Lisbon – Reported reprisals against East Timorese for an attack by resistance fighters on Indonesian troops threaten upcoming talks on the future of the territory, resistance leader Jose Ramos Horta said Tuesday.

"The arrests and human rights violations could endanger the dialogue" between Indonesia and Portugal, the former colonial power in East Timor, which is due to resume later this month under United Nations mediation, he said.

Ramos Horta, the current holder of the Nobel Peace Prize, was interviewed by the Portuguese news agency LUSA from San Francisco.

International Portuguese radio, quoting local resistance sources, said Monday that Indonesian troops killed 16 young people at Los Palos in East Timor in a reprisal action after recent clashes between pro-independence guerrillas and the army.

The radio said dozens of young people accused of supporting the rebels had been rounded up after Indonesian troops were killed in a recent rebel attack.

A rebel source in Lisbon said two companies of Indonesial special forces arrived Monday at Baucau, east of the Timorese capital Dili, to reinforce security in the former Portuguese colony annexed by Indonesia in 1976.

On Saturday 18 Indonesian police and soldiers were killed and nine wounded in a rebel attack in Baucau.

On Monday Ramos Horta said he regarded such attacks, which he refused to condemn, as "a very serious warning to the Indonesian side that they must negotiate seriously with the secretary-general of the United Nations to find a quick resolution to the conflict."

He added: "I do not believe that violence or armed resistance can resolve a problem that is political.
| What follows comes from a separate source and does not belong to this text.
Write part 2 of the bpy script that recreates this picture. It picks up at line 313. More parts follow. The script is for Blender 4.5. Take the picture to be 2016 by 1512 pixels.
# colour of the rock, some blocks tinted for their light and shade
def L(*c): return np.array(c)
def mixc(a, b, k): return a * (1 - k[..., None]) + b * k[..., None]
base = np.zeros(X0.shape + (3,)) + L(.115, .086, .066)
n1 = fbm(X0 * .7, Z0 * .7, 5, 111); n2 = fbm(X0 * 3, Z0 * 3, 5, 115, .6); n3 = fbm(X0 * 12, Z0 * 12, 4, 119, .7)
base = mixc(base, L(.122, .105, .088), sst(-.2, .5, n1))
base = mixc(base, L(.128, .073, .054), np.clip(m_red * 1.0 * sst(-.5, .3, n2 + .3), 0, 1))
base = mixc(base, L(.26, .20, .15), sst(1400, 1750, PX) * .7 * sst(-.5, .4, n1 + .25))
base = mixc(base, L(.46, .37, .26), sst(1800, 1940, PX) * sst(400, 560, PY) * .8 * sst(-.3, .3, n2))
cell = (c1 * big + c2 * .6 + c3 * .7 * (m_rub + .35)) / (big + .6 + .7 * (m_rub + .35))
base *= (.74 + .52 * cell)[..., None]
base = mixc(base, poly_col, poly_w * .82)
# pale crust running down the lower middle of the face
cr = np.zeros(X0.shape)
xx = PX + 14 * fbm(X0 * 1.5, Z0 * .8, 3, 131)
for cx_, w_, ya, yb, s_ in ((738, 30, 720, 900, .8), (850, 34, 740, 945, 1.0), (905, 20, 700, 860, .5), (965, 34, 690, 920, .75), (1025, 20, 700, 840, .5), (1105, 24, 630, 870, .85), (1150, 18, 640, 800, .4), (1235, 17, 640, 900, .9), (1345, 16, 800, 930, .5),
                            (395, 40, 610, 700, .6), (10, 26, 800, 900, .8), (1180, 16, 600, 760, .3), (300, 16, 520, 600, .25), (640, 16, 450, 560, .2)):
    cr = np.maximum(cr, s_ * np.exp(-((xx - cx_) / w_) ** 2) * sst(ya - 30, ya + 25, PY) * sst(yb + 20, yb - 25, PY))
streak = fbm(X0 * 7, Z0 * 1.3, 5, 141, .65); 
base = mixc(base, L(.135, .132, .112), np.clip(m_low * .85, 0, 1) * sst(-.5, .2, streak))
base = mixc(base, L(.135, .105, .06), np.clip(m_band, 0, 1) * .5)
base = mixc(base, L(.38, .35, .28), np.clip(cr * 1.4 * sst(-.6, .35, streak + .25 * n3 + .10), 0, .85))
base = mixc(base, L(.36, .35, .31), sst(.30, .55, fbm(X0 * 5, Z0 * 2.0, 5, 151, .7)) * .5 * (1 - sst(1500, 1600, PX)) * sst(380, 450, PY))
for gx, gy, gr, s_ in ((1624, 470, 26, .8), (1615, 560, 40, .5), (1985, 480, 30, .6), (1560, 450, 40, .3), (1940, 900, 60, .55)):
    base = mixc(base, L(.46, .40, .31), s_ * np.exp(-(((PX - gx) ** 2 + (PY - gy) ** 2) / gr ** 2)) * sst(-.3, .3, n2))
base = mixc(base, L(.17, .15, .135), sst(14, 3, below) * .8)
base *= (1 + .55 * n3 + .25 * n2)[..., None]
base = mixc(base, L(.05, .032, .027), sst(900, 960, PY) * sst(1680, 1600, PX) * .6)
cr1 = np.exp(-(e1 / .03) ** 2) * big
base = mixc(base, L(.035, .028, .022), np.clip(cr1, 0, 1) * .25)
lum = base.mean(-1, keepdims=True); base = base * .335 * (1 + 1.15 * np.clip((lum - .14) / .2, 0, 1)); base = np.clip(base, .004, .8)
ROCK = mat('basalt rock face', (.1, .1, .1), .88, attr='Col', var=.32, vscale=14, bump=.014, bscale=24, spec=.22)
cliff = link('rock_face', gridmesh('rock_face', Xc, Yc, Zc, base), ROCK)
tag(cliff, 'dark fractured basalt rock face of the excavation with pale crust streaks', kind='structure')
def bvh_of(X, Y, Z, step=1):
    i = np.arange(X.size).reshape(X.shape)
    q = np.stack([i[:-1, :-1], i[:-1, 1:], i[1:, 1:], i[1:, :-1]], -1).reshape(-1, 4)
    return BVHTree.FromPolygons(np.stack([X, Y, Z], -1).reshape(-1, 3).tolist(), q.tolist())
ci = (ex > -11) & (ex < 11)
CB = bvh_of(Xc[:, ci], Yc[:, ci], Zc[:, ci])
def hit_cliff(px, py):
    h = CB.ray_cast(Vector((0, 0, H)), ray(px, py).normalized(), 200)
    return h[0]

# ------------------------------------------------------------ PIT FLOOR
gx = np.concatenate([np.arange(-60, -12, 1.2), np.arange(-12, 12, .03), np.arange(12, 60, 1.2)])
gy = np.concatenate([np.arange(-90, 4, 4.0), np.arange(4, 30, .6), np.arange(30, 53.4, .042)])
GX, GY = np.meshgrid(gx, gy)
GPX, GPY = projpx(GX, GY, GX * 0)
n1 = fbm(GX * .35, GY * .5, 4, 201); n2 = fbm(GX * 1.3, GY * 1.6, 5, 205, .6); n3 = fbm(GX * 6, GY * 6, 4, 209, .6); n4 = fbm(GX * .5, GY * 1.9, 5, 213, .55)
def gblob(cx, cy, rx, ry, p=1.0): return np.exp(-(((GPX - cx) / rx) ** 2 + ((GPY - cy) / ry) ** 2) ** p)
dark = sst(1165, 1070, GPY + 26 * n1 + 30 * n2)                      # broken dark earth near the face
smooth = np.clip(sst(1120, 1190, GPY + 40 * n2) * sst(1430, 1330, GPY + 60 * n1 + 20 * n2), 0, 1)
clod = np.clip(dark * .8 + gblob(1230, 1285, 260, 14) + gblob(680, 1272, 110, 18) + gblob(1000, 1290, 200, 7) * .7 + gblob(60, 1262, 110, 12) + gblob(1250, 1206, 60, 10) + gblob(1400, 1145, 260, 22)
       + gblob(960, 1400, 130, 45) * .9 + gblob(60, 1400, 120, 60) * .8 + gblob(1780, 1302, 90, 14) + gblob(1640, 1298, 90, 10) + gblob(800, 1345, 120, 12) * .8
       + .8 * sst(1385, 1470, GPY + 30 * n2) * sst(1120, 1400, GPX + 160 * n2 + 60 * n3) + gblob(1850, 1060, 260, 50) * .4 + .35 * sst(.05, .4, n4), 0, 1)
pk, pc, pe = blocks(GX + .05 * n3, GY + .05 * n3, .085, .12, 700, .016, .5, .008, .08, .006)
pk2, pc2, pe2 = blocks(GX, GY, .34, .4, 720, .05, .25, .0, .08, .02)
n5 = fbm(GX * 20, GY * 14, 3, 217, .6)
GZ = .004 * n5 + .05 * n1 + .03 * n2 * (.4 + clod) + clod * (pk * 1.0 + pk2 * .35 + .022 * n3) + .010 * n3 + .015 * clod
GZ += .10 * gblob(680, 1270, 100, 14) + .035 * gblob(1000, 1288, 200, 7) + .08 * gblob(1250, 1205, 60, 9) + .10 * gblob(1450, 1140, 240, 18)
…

It's a case of self-determination, so Indonesia should not try to resolve it by force."

In a separate development, a defector from the East Timor independence movement Fretilin, Abilio Araujo, said here Tuesday that a cement works built with the aid of US capital was planned for Baucau.

Araujo, who described himself as "a moderate nationalist," said the 480 million dollar plant would employ 1,500 people, producing 2,300 tonnes of cement a year for the Indonesian domestic market and Australia. He said that Indonesian President Suharto's adviser on East Timor, Lopes da Cruz, and governor Abilio Osorio were both shareholders in the enterprise, named PT Semen Timor Lorossai.